A transition to the fine fragrance segment

In India, the younger generation is more open to experimenting with locally made luxurious fine fragrances, said Mr Sheth. So far, those who could afford to buy luxury perfumes opt for Giorgio Armani, Lancôme, Saint Laurent and so on; which are all widely distributed in India. Today, however consumer awareness and interest in personal grooming, rising disposable income, the expanding gifting and wedding market in India are spurring the growth of this niche, indigenous fine fragrances market.

In the past two years, many players have entered this nascent market. Mocemsa, founded in August 2017, is based out of New Delhi. This company has a range of 12 perfumes, priced between US$40-73 (100 ml, Eau de Parfum). The perfumes are bottled in Italy, assembled in China and imported to India after meeting international safety norms, including a certification from the International Fragrance Association, Geneva. Another player in the space, The Perfume Library, launched in 2015 by Jahnvi Dameron Nandan, works with memories. They joined hands with Bombay perfumery to release a limited edition scent.

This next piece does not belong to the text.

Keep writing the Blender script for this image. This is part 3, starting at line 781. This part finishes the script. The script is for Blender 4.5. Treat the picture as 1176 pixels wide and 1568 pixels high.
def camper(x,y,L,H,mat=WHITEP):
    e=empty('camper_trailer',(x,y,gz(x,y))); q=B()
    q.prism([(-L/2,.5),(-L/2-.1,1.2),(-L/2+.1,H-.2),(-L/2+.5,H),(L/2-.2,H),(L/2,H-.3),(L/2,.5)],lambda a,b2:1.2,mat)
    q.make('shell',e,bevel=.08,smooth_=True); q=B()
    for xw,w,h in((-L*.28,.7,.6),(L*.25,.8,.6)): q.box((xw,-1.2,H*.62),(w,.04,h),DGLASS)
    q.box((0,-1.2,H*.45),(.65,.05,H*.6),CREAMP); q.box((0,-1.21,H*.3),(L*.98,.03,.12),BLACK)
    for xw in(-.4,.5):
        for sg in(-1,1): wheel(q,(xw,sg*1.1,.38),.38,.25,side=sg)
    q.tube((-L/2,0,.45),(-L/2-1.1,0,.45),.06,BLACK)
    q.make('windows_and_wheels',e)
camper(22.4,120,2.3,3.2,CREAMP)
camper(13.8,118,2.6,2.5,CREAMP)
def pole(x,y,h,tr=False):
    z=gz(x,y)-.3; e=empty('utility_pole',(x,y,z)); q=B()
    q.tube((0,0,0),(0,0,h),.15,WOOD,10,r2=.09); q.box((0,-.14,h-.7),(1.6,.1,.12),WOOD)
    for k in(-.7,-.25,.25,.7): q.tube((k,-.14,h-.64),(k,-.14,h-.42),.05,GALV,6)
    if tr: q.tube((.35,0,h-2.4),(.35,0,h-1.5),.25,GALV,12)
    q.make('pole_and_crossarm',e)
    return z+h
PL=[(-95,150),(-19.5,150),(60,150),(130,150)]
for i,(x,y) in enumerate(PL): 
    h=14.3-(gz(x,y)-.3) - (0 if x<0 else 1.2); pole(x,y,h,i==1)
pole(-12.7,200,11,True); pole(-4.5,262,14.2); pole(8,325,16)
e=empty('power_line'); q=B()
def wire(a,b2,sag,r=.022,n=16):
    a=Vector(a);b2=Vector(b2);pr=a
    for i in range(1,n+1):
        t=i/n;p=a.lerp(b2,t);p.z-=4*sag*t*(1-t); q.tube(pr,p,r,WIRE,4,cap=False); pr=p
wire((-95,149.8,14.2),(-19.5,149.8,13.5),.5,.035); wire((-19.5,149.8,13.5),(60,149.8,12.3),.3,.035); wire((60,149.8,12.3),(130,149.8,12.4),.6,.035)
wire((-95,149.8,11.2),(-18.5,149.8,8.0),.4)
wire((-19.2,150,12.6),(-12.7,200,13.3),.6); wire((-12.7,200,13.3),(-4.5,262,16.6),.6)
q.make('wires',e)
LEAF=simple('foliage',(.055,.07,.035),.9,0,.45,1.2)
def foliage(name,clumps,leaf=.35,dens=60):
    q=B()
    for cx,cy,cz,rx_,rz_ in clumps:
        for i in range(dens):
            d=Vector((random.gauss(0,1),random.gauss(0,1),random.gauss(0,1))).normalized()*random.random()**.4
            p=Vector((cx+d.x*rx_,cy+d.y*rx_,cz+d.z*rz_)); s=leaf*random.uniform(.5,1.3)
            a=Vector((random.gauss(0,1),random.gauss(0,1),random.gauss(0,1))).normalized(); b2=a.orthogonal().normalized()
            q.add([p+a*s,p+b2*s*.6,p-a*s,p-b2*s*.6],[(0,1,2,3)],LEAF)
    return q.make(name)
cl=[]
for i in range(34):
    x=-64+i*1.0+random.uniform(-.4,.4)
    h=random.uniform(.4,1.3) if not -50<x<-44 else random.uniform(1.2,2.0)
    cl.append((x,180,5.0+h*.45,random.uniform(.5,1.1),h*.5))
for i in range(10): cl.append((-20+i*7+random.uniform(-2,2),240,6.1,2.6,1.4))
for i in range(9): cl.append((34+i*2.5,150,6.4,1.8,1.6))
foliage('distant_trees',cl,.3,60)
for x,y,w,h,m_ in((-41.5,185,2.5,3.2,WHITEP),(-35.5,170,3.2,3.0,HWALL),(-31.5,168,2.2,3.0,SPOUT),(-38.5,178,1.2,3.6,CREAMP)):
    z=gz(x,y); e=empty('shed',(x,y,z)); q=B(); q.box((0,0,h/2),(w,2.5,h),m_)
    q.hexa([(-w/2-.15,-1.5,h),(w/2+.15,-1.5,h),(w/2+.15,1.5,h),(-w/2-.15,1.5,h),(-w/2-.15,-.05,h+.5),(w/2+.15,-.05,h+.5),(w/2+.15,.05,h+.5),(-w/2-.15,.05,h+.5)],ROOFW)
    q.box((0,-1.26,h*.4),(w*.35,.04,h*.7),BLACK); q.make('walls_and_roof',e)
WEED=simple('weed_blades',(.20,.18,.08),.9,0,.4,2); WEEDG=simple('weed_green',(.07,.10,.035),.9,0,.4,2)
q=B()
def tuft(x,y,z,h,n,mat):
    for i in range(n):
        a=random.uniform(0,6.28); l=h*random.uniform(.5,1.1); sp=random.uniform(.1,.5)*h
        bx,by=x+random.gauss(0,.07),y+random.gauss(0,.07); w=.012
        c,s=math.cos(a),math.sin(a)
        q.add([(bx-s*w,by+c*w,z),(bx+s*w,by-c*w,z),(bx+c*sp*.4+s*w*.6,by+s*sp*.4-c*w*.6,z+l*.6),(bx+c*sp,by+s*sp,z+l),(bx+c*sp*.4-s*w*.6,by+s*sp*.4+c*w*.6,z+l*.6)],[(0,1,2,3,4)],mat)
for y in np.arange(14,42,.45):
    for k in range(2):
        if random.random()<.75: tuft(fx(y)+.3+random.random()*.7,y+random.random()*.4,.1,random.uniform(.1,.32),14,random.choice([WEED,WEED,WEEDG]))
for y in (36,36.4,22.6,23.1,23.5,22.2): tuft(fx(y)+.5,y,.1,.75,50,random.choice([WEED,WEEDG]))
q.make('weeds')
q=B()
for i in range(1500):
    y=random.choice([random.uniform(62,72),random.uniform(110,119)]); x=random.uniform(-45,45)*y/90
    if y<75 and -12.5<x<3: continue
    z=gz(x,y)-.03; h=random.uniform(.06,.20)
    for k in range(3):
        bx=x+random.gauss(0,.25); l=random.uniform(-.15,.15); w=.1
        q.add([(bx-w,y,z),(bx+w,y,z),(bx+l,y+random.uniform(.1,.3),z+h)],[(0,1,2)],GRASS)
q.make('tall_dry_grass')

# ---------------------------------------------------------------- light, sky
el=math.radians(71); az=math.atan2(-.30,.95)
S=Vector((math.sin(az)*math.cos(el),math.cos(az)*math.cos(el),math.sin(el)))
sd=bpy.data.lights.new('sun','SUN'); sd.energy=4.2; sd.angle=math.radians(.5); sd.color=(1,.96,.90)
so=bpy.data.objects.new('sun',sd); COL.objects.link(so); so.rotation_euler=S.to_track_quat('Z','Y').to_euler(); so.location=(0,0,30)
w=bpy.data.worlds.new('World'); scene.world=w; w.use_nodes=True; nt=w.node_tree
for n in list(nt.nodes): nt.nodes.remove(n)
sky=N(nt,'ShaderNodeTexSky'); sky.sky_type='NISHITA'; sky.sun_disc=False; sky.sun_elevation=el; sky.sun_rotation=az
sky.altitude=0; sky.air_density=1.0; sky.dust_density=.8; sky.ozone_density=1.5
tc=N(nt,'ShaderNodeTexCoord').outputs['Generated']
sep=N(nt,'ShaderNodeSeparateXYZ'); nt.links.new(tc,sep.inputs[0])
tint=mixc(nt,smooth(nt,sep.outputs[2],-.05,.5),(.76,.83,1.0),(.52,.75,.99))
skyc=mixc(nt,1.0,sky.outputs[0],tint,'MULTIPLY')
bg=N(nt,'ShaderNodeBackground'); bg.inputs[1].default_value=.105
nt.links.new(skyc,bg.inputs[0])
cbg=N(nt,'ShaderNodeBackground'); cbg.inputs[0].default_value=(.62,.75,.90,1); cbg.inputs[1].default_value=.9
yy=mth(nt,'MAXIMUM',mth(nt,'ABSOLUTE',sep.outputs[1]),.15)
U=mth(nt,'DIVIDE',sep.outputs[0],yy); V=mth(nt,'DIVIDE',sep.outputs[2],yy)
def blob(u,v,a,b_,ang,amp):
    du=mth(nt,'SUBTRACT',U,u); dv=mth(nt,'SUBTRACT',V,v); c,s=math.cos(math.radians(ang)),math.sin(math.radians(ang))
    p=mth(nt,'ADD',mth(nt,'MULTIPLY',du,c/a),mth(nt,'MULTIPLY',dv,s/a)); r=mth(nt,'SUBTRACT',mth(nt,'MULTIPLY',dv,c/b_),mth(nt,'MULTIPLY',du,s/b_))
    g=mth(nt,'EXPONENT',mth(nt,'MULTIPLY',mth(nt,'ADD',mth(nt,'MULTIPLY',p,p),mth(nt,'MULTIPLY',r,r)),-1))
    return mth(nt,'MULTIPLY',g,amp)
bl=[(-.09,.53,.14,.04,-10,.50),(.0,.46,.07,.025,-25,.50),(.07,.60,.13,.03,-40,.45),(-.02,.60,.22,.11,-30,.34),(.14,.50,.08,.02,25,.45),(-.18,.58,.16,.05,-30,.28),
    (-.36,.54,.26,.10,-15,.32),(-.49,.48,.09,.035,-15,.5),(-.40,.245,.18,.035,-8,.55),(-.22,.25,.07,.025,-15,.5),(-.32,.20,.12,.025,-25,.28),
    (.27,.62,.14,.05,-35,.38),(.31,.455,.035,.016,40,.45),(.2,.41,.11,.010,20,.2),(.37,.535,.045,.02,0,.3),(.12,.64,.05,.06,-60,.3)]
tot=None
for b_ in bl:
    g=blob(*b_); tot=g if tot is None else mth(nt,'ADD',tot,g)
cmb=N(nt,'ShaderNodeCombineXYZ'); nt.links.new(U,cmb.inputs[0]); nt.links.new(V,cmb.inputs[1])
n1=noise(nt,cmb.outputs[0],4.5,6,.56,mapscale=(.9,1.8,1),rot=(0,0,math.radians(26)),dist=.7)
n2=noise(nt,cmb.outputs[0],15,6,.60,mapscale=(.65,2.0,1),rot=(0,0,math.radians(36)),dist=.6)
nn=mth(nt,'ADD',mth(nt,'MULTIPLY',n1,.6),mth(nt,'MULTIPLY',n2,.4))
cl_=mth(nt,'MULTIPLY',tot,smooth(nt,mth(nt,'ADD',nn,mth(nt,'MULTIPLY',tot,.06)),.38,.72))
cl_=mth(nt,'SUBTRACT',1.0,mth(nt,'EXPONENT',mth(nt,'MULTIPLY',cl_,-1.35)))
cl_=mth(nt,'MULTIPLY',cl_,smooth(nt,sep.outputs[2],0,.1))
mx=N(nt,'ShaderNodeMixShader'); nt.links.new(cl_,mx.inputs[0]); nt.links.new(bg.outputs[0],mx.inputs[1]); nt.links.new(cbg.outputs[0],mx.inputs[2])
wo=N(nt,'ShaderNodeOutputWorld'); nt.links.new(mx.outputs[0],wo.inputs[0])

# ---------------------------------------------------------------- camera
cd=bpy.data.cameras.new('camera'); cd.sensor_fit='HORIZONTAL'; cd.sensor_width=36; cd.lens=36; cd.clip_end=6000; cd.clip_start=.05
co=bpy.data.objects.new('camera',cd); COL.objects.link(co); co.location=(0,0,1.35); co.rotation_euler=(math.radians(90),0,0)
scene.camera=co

Indian luxury beauty and personal care brand Forest Essentials launched perfumes in November 2017. The Parfum Intense range, priced at  US$62 (50 ml), is made with pure grain alcohol with an herb-enriched preparation, fermented according to processes mentioned in Ayurvedic texts and bottled at their factory in Haridwar, Uttarakhand. Forest Essentials takes inputs from Estee Lauder, which holds a stake in the company and is a world leader in luxury fragrances. These perfumers are tying up with fashion houses to come up with new formulations. Mr Sheth of All Good Scents has created Eternal Garden blended from a mixture of rose, musk, jasmine and vetiver extracts.

The challenges are plenty here. Gandhi admits that it will be a long haul for Indian fragrance brands, to capture customer loyalty, overcome production and marketing issues. As an independent perfumer, they have to convince retail outlets to stand up to market leaders and share shelf space. Limited marketing budgets are another obstacle. Selling largely online, and in few retail outlets, these perfumers want to take these perfumes to global markets in the future.

Opportunities are plenty for foreign investors in the growing fragrance industry, say experts. Distribution is a key area in which international partners can invest in. This new breed of perfumers are open for collaboration on different fronts including partnerships for sustainable growth, which will help to preserve India’s rich natural ingredients base.